Und Tobias Döring, der seit gestern gewesene Präsident der deutschen Shakespeare-Gesellschaft, sagt, was die Stücke Shakespeares für heute so produktiv macht:
"Hamlets Eingangsfrage aber, "Who's there?" ist die Grundfrage des Schauspielens. Wer oder was bin ich, wenn ich spiele? Bin ich noch ich, oder bin ich ein anderer? "That is the question", und man kann vielleicht die Frage nur beantworten, indem man mit der Gegenfrage kontert, "Nay, answer me: stand and unfold yourself", so lautet ja der zweite Satz und zeigt, dass alle Selbstpositionierung im Spiel der Bühne immer wechselseitig läuft, im Dialog. Seine Texte halten unseren Fragen einen Spiegel vor."
Shakespeare als Dauer-Mitbegründer auch der Kultur von heute
Tobias Döring ist Herausgeber des Sammelbandes "Wie er uns gefällt. Gedichte an und auf Shakespeare", der auch in Weimar vorgestellt wurde. Lyriker von Hölderlin über Lord Byron bis Thomas Brasch eröffnen dort einen vielstimmigen und mehrsprachigen Echoraum auf Shakespeares Werk. Ursula Krechel etwa ist zu Richard III. zurück gegangen:
"Der Shakespearesche Gedanke einer Abfolge von Grausamkeiten, einer Notwendigkeit, einer Mechanik, in der Geschichte sich fortspinnt. Das hat mich sehr interessiert, und die Verpanzerung, die die Gewalt in dem Gewalttätigen ausübt, war wiederum eben eine Parallele, die ich in meiner Arbeit eben häufig beschrieben habe."

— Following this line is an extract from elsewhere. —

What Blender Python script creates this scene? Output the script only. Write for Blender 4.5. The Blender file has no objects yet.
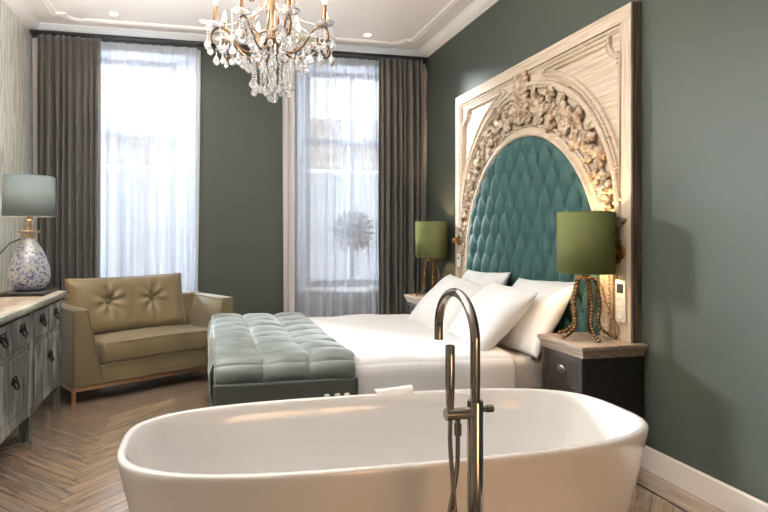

Shakespeare ist und bleibt so der Dauer-Mitbegründer auch der Kultur von heute. Und erzeugt ernsthafteste, schillernde Leidenschaften. Kenneth Branagh über seine Anfänge als Schauspieler in Stratford upon Avon:
"We were passionate about, I was always on the stage hours, hours before the show would go up, for me it was sheer and complete and utter pleasure. There wasn't anything like the word "work" attached to anything I did. We were so over-exited all the way through... - I was a kid from Belfast, 23 years old, playing Henry the Fifth in Stratford! It was like having a chilled glass of champagne every day with every breath you took."